Gideon's reaction was fear because he had seen an angel of the Lord face to face. "And the Lord said unto him, Peace be unto thee; fear not: thou shalt not die." Gideon built an altar there, and called it Jehovah-shalom.

For an example of the sensitivity of an animal to a divine presence, see Numbers XXII: 23. Balaam's ass refuses to go forward when the angel of the Lord stands in his way.

JERUSALEM Isaiah,


VIII: 18, writes "... the Lord of hosts which dwelleth in Mount Zion..."

There is mention of a threshing-floor on Mount Moriah. It was associated with Araunah, and with Ornan the Jebusite: "and the angel of the Lord was by the threshing-floor of Araunah the Jebusite."

This became the site of the altar of burnt offerings in the temple in Jerusalem.

The temple built by Solomon was destroyed by Nebuchadnezzar in 586 B. C. When it was rebuilt by Zerubbabel, it was said that five things were missing: the ark, the holy fire, the Shekhinah, the spirit of prophecy, the Urim and the Thummim.

The Samaritans sacrificed at the rock on the top of Mount Gerizim, the Holy of Holies of the Samaritan temple.

The site of the temple of Solomon is now a mosque. In the Dome of the Rock, as it is now called, a piece of living rock projects through the floor. Its name in Arabic is Es Sakhra. [Es is a form of the definite article in Arabic] It was from this stone that Muhammad took off for heaven on his horse El Baruq.

The Hebrew baraq means lightning. Muhammad is not the only person of whom it was said that he ascended to heaven in a miraculous way. The prophet Elijah was taken up to heaven in a whirlwind. Romulus was said to have disappeared during a storm, accompanied by thunder and lightning, when he was holding a meeting with the people on the Goat's Fen.

It is possible that we have a clue to these occurrences in the Etruscan word prezu, Greek prester, tornado. A tornado is associated with turbulent electrical conditions in a severe storm.

There may also be a link with stories about the world tree, Yggdrasil.

The Latin stirps, root and trunk of a tree, uses the same consonants as the Greek astrape, lightning.
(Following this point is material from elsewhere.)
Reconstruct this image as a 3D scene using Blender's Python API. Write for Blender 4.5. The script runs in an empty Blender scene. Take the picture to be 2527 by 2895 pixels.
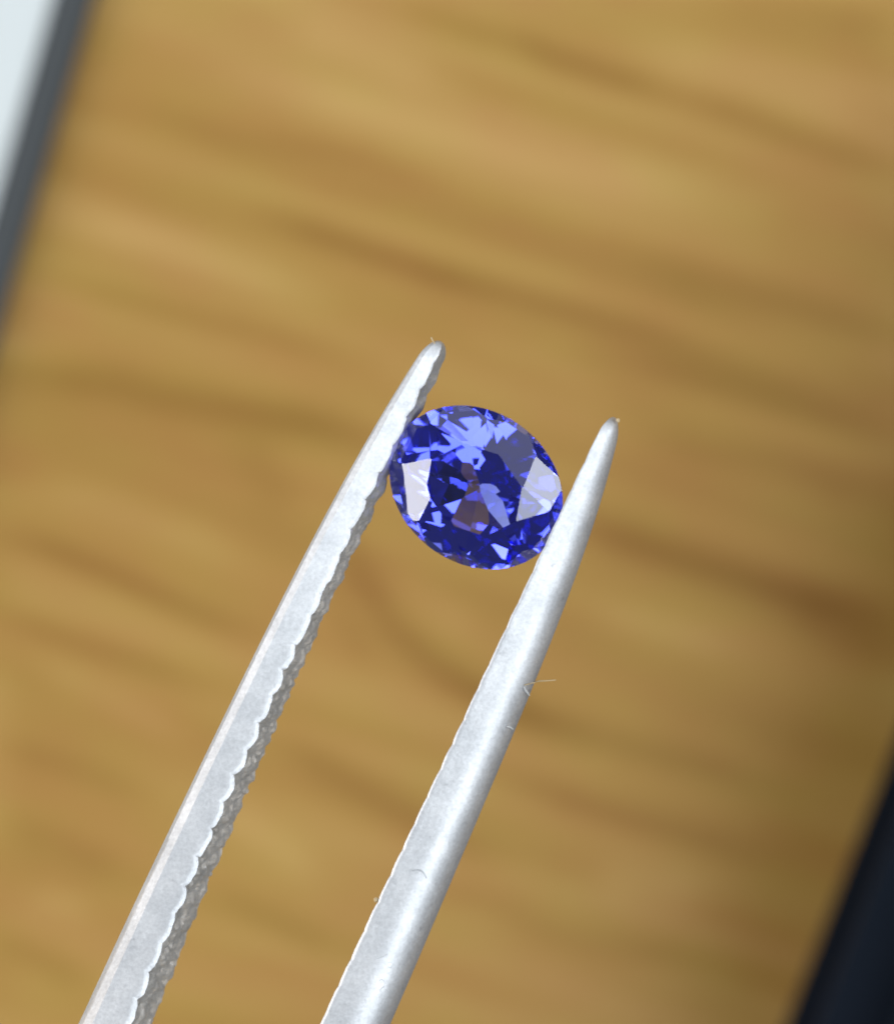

Tree, in Arabic, is shazhara. The Slavonic root zhar means fire.

The importance of thresholds, especially brazen ones, is to be attributed to electrical factors. Temples and, later, Christian churches, were often situated in places associated with anomalous electrical conditions, due either to splits in rock or to a special attraction for lightning [Zeus Enelysios, Zeus who has descended to be in a certain spot]. For example, in the Oedipus at Colonus of Sophocles, Oedipus, warned by the god that he is about to die, goes to a place where there are split rocks, the Brazen Threshold. Theseus and Peirithous had been temporarily paralysed here, prisoners in stone seats. His death was heralded by thunder and by sounds suggestive of a sine wave.